Whilst the Principles are directed at policymakers, they will influence the regulatory approach to corporate governance across OECD-aligned jurisdictions. In turn this is likely to support multinational companies’ efforts to address sustainability and broader stakeholder interests throughout their operating environments. 

The most significant change is the new (and now the largest) chapter on sustainability and resilience, which states that corporate governance frameworks should provide incentives for companies and their investors to make decisions and manage their risks in a way that contributes to the sustainability and resilience of the company. The new chapter includes recommendations on: 

  • Disclosure, which should be consistent, comparable and reliable, include material information that is retrospective and forward-looking, and have a degree of external assurance. Over time, disclosure frameworks should converge the level of assurance between financial statements and sustainability-related disclosures, and build on internationally recognised standards to facilitate comparison across companies and markets; 
  • Boards of directors, and their responsibility to consider sustainability-related risks and opportunities, compatibility of the company’s capital structure with its strategic goals, and accountability for driving change. The Principles encourage use of the OECD due diligence standards on responsible business conduct for embedding sustainability factors in risk management systems and processes;
  • Stakeholder engagement (beyond shareholders and the workforce) to inform management’s decision-making and building trust in a long-term business strategy. The Principles note that there may be benefits in recognising broader interests that can influence corporate reputation and performance. The OECD Guidelines for Multinational Enterprises[2] provide risk-based due diligence standards to identify, prevent and mitigate company impacts on stakeholders;
  • Employee engagement: the Principles encourage employee participation in corporate governance structures, such as representation on boards, or works councils, as beneficial for a company, even where not required by national laws and practices;
  • Whistleblowing processes, which should enable individual workers, their representatives and third parties to freely communicate concerns about illegal or unethical practices to the company, with appropriate confidentiality and safe harbour protections; and 
  • Lobbying, which should be coherent with a company’s long-term sustainability-related goals and targets. 

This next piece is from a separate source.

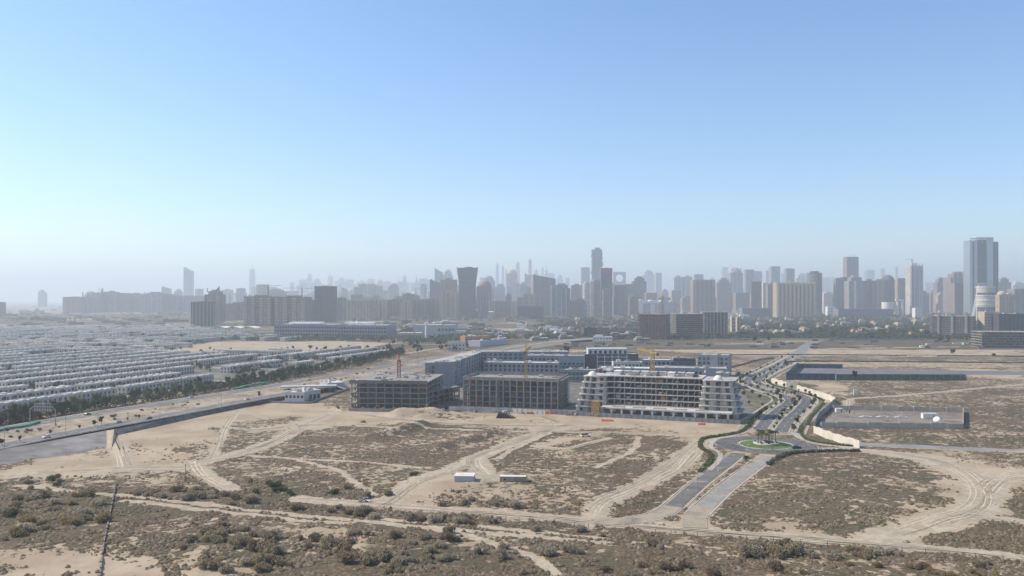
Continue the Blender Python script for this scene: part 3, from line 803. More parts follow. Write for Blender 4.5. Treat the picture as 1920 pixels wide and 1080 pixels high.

Other sustainability-related recommendations in the Principles include increased diversity across boards and management, linking executive remuneration to sustainability indicators and managing risks of bias arising from the use of digital technology[3]). 

The themes of the new chapter will be familiar to many companies operating in markets which have already legislated, or plan to legislate, on corporate sustainability disclosures and due diligence. Notably however, the Principles call for balance between a company’s sustainability and other objectives (‘companies should still consider the financial interests of their shareholders’) and explicitly recognise the need to develop flexible sustainability disclosure frameworks that do not disincentivise companies from going public). The Principles do not stray into the current debate on double or single materiality and, whilst emphasising the importance and benefits of enhanced corporate sustainability measures, state that ‘corporate directors are not responsible for resolving major environmental and social challenges stemming from their duties alone’. 



[1]Leaders endorse revised G20/OECD Principles of Corporate Governance to promote corporate sustainability, market confidence and financial stability - OECD

[2] These Guidelines were updated in June 2023 and include enhanced provisions on stakeholder engagement, including specifically for Indigenous Peoples.

[3] The Principles recommend maintaining a ‘human element’ in algorithmic decision-making which has a supervisory function to mitigate against risks of incorporating existing biases.